Indigenous

'Senseless killing' of Chantel Moore leaves Tla-o-qui-aht chief looking for answers

The chief of Tla-o-qui-aht First Nation on Vancouver Island says Chantel Moore, a Tla-o-qui-aht member, appears to have been the victim of a "senseless killing" by a New Brunswick police officer. 

Moses Martin says Moore is 5th young family member lost to tragedy

Chantel Moore, 26, was shot dead by police in New Brunswick early Thursday morning during a 'wellness check' gone wrong. (Chantel Moore/Facebook)

The chief of Tla-o-qui-aht First Nation on Vancouver Island says Chantel Moore, a Tla-o-qui-aht member, appears to have been the victim of a "senseless killing" by a New Brunswick police officer. 

Moore, 26, was shot and killed early Thursday morning by a police officer in Edmundston, N.B., during a wellness check.

Edmundston police say Moore had a knife and attacked the officer when she exited the apartment and that the officer "had no choice but to defend himself."

"It's sometimes difficult to put into words when your emotions are kind of over the top and especially in what appears to be a senseless killing," said Tla-o-qui-aht Chief Moses Martin, who is Moore's great-uncle. 

"You wonder about a lot of things, about what could have been done differently. Why didn't the officer run or why didn't he try to disarm her?"

Martin considered Moore as one of his grandchildren. Tla-o-qui-aht First Nation has about 1,200 members.

Martin, whose son is a 20-year veteran of the RCMP, said police are supposed to be trained to de-escalate these types of dangerous situations. 

"They carry Tasers... why didn't he Taser her?" said Martin.

"Why couldn't he have tried something else? To me she was a tiny little lady."  

Martin said there must be a better screening process for police officers.

"We see all this stuff that is going on down in the [US] as well, and it all leads to the same thing. How do these people get into the forces?" said Martin. 

"There needs to be a change. We know that, we've seen too much of that." 
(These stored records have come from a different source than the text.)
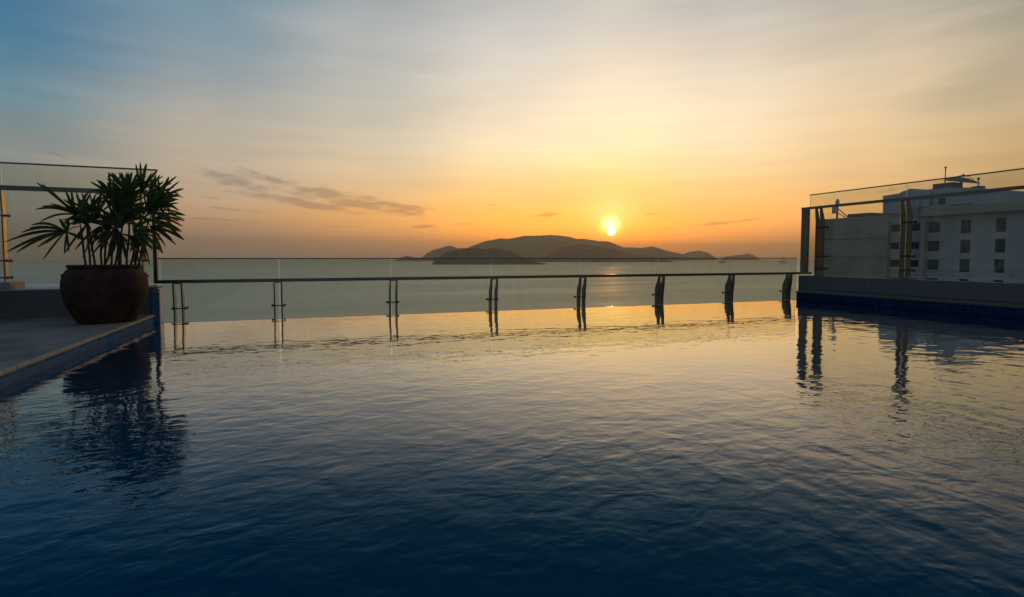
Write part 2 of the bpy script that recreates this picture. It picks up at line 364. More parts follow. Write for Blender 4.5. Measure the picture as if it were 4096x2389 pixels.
def glass_mat(name, tint, k=1.0):
    m, n, l, p = mat(name); n.remove(p)
    tr = n.new('ShaderNodeBsdfTransparent'); tr.inputs[0].default_value = (*tint, 1)
    gl = n.new('ShaderNodeBsdfGlossy'); gl.inputs['Roughness'].default_value = .0; gl.inputs[0].default_value = (.9, 1, .97, 1)
    lw = n.new('ShaderNodeLayerWeight'); lw.inputs[0].default_value = .5      # Facing = 1 - |cos|, the same on both faces
    pw = n.new('ShaderNodeMath'); pw.operation = 'POWER'; pw.inputs[1].default_value = 5; l.new(lw.outputs['Facing'], pw.inputs[0])
    mu = n.new('ShaderNodeMath'); mu.operation = 'MULTIPLY_ADD'; mu.inputs[1].default_value = .9 * k; mu.inputs[2].default_value = .035; l.new(pw.outputs[0], mu.inputs[0])
    mx = n.new('ShaderNodeMixShader'); l.new(mu.outputs[0], mx.inputs[0]); l.new(tr.outputs[0], mx.inputs[1]); l.new(gl.outputs[0], mx.inputs[2])
    # dried salt and smears: a faint patchy film
    g = n.new('ShaderNodeNewGeometry'); a1 = n.new('ShaderNodeTexNoise'); a1.inputs['Scale'].default_value = 3; a1.inputs['Detail'].default_value = 8; a1.inputs['Roughness'].default_value = .7
    l.new(g.outputs['Position'], a1.inputs['Vector']); ar = n.new('ShaderNodeMapRange'); l.new(a1.outputs[0], ar.inputs[0]); ar.inputs[1].default_value = .48; ar.inputs[2].default_value = .72; ar.inputs[3].default_value = .004; ar.inputs[4].default_value = .06
    fl = n.new('ShaderNodeBsdfTranslucent'); fl.inputs[0].default_value = (.8, .8, .78, 1); m3 = n.new('ShaderNodeMixShader')
    l.new(ar.outputs[0], m3.inputs[0]); l.new(mx.outputs[0], m3.inputs[1]); l.new(fl.outputs[0], m3.inputs[2])
    l.new(m3.outputs[0], n['Material Output'].inputs[0]); return m
M['glass'] = glass_mat('tinted_glass', (.875, .888, .85), .4)
m, n, l, p = mat('glass_edge'); p.inputs['Base Color'].default_value = (.85, .85, .78, 1); p.inputs['Roughness'].default_value = .15
tl = n.new('ShaderNodeBsdfTranslucent'); tl.inputs[0].default_value = (.98, .95, .88, 1); mx = n.new('ShaderNodeMixShader'); mx.inputs[0].default_value = .55
l.new(p.outputs[0], mx.inputs[1]); l.new(tl.outputs[0], mx.inputs[2]); l.new(mx.outputs[0], n['Material Output'].inputs[0]); M['glass_edge'] = m
m, n, l, p = mat('window_pane'); p.inputs['Base Color'].default_value = (.012, .042, .070, 1); p.inputs['Roughness'].default_value = .3; p.inputs['Specular IOR Level'].default_value = .05; M['pane'] = m
m, n, l, p = mat('window_pane_open'); p.inputs['Base Color'].default_value = (.03, .10, .22, 1); p.inputs['Roughness'].default_value = .08; M['pane_blue'] = m
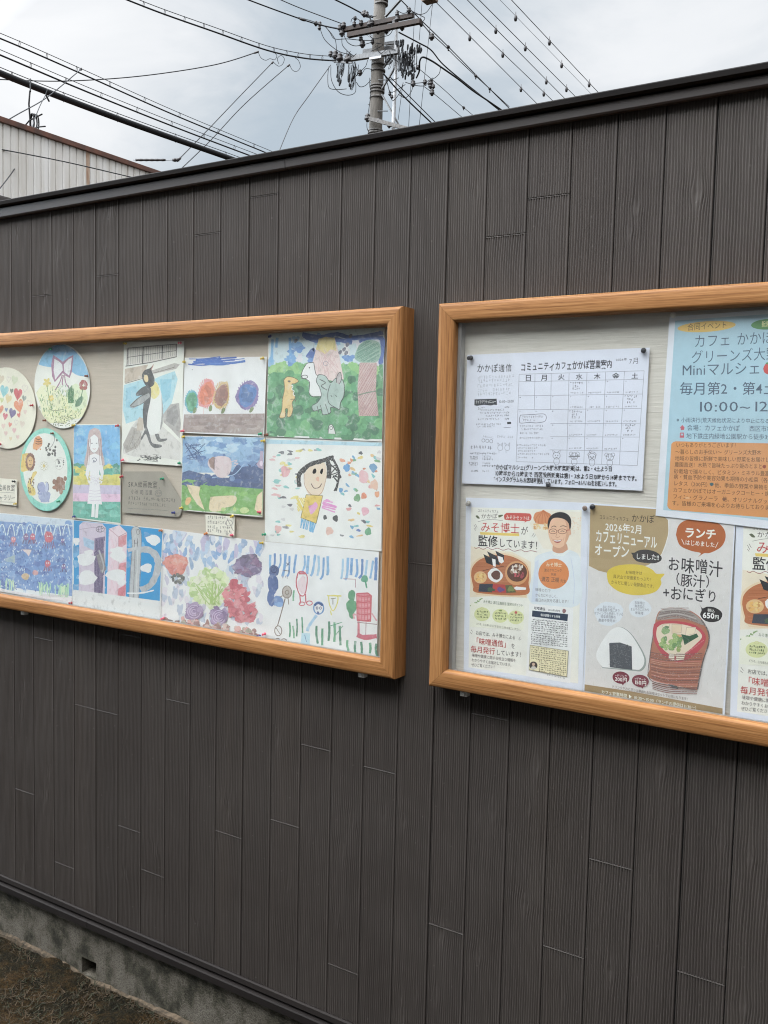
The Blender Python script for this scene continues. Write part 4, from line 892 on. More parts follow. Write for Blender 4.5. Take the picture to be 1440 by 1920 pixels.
S.poly([(812, 1112), (912, 1118), (872, 1285), (780, 1250)], (220, 186, 40)); S.line([(812, 1112), (912, 1118), (872, 1285), (780, 1250), (812, 1112)], 4, (120, 110, 60), sm=False); S.hatch([(752, 1130), (812, 1130), (795, 1205), (762, 1215)], 7, (222, 200, 80), 9, 60)
S.poly([(825, 1180), (850, 1172), (868, 1155), (882, 1180), (860, 1215), (838, 1228)], (226, 146, 196), sm=True)
S.sec = 'drawn_skirt'
S.hatch([(912, 1150), (935, 1140), (1000, 1180), (985, 1220), (905, 1190)], 7, (226, 140, 200), 11, 15); S.hatch([(782, 1252), (872, 1285), (858, 1345), (775, 1310)], 6, (90, 170, 216), 11, 100)
S.done()
# --- small memo
S = Sheet('note_card', 'small white handwritten memo pinned below the lime meadow painting', 'note', [(208, 1230), (384, 1244), (381, 1370), (212, 1346)], Z2, (222, 218, 206), 4, seed=14)
for y, n, w in [(1255, 9, 110), (1284, 8, 118), (1313, 12, 150), (1336, 12, 150)]: S.scrawl(220, y, 220 + w, y + w * .07, 20, (110, 106, 104), 3.2, n)
S.ring(350, 1282, 20, 18, 3, (130, 120, 120)); S.line([(338, 1255), (376, 1330)], 3, (130, 126, 120)); S.scrawl(326, 1356, 350, 1360, 16, (120, 116, 112), 3, 2); S.done()
# --- sea
S = Sheet('painting', 'blue sea painting with red jellyfish and small fish', 'painting', [(-60, 72), (494, 124), (490, 696), (-60, 598)], Z3, (216, 220, 224), 1, group=KIDS, seed=15)
S.poly([(-55, 120), (490, 160), (488, 640), (-55, 560)], (100, 142, 200)); S.poly([(-55, 78), (492, 128), (490, 170), (-55, 130)], (190, 204, 218))
for i in range(110): S.blob(r.uniform(-30, 480), r.uniform(140, 600), r.uniform(16, 40), r.uniform(10, 22), r.choice([(84, 124, 190), (110, 152, 206), (92, 134, 196), (120, 160, 210), (76, 112, 180)]), rough=.25, n=12)
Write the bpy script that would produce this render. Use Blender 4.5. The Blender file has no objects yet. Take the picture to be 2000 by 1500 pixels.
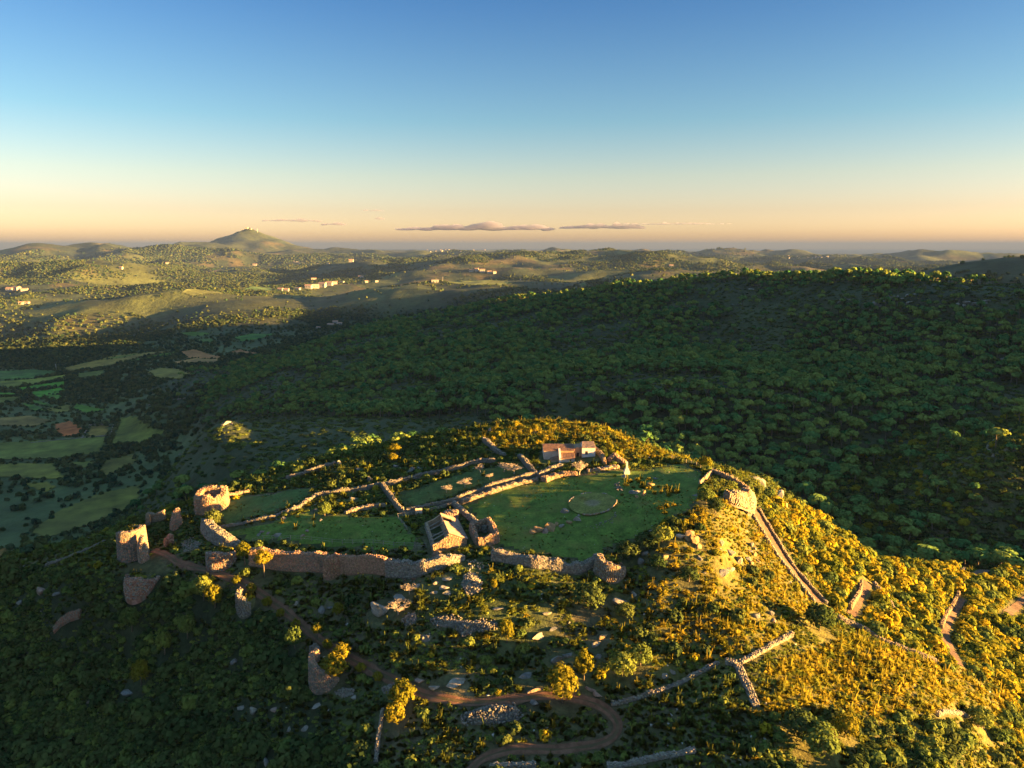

Tribal Council expects information

Edmundston police have asked Quebec's independent police watchdog, the Bureau des enquêtes indépendantes (BEI), to investigate the incident. The BEI said the RCMP would also provide support during the investigation.

Martin said police have so far provided no information about the incident, including how many shots were fired. 

"It almost feels like they are telling us it's none of our business," he said.

Marin said he is working through Kekinusuqs Judith Sayers, president of the Nuu-chah-nulth Tribal Council, to communicate with authorities about the case. 

The tribal council said in a statement is has reached out to the Edmundston police "seeking clarification and answers to this untimely and sudden death." The statement said the Nuu-chah-nulth Tribal Council said it expected "immediate action on this request and to be updated throughout the entirely of the process." 

Martin said Moore is the fifth young person in his family to be lost to tragedy. In 2018, Marcel Martin, Carl Michael and Terrance Brown Jr., who were experienced on the water, went missing after their boat capsized off the coast of Tofino, B.C. Only Marcel Martin's remains have been recovered.

In 2002,  21 year-old Lisa Marie Young disappeared in Nanaimo. She was last seen in a car with a man she had met on the night of June 30.

Lisa Marie Young went missing in Nanaimo on June 30, 2002. (Facebook)

Martin said the family is struggling with the pain of this latest tragedy.

"Young Chantel to me, and to my family, was a harmless young lady," said Martin.

"Even though she was a single mom, she did her best to raise her child... I am just at a loss for words of what can be said here. We have suffered another loss."

'Enough is enough'

Marion Buller, the former chief commissioner of the national inquiry into murdered and missing Indigenous women and girls, said there should be a full, independent investigation and that "Canada should know what happened" to Moore.

Lorraine Whitman, the president of the Native Women's Association of Canada, said in a video statement that she was "absolutely horrified" to learn of Moore's death.

Marion Buller, the former chief commissioner of the national inquiry into missing and murdered Indigenous women and girls, says all of Canada should know what happened to Chantel Moore. (CBC)

Whitman connected Moore's death with Ottawa's failure to deliver an action plan in response a year after the MMIWG inquiry issued its report and recommendations.

"Right now is the time for the government to come to the table, for the government to draft that national action plan, for the government to say enough is enough," said Whitman, in the statement.

Moore is the fifth First Nations person to die in the past two months as a result of an encounter with police. 

Stewart Kevin Andrews, 22, Jason Collins, 36, and Eishia Hudson, 16, were killed by Winnipeg police in the month of April. In Prince George, B.C, Everett Patrick died after he was taken into RCMP custody the same month. 

A 2018 CBC News investigation found that at least 69 Indigenous people have been the victims of fatal encounters with police between 2000 and 2017.